Une peinture de l’amour, celui d’un fils dévoué, portant dans ses bras sa mère au crépuscule de sa vie, à l'écart du monde, au-delà des vallons baignés d’une étrange lumière chaude.
Une peinture du temps fuyant, que tous deux essaient de rattraper au vol en se remémorant les bribes d'un passé lointain au son du chant des oiseaux, du vent dans les feuillages et du grondement du tonnerre.
Une peinture de la souffrance, celle de la mère agonisante dans cette maison grisâtre et dépouillée aux allures de tombeau ; mais aussi celle du fils, qui, face à l’inéluctabilité de la mort imminente – palpable jusque dans la composition anamorphique, presque irréelle, des plans, rappelant les sujets des tableaux expressionnistes de Buffet et l’effet de dilatation spatiale du Moine au bord de la mer de Friedrich (source d’inspiration avouée de Sokourov) – erre entre les arbres en nourrissant un espoir d’éternité, seul moyen pour lui d’accepter la douloureuse séparation.
Une peinture de la nature, cotonneuse et majestueuse sous l’objectif de Sokourov, et surtout porteuse de quiétude intérieure pour la mère et son fils. Car point de désespoir au terme de cette veillée de praeparatione ad mortem : la nature printanière et nourricière se remet toujours à fleurir.
Mère et fils est cette toile.

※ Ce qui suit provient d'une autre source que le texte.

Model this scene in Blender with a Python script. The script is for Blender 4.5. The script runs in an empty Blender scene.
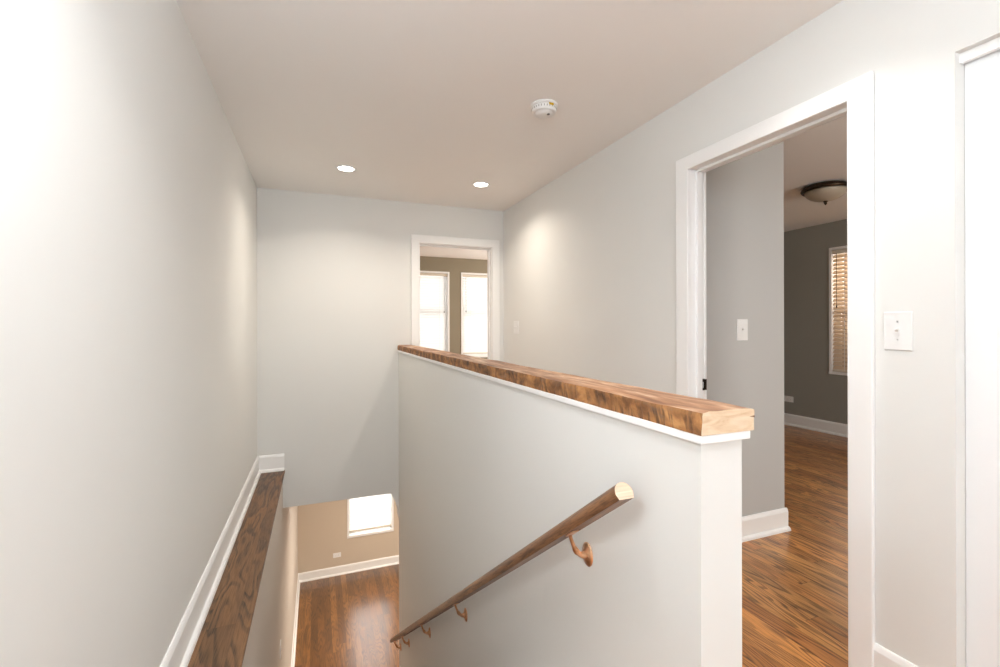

Aussi troublante par son style qu’émouvante par la pureté, la pudeur et l’universalité de ses images.
Destiné à un public sensible à ce type de cinéma particulièrement contemplatif, où le temps paraît momentanément suspendu entre la vie et la mort, où la nature est en osmose et dialogue constant avec les personnages, ce dixième long-métrage de Sokourov est la communion entre poésie élégiaque et peinture romantique en mouvement.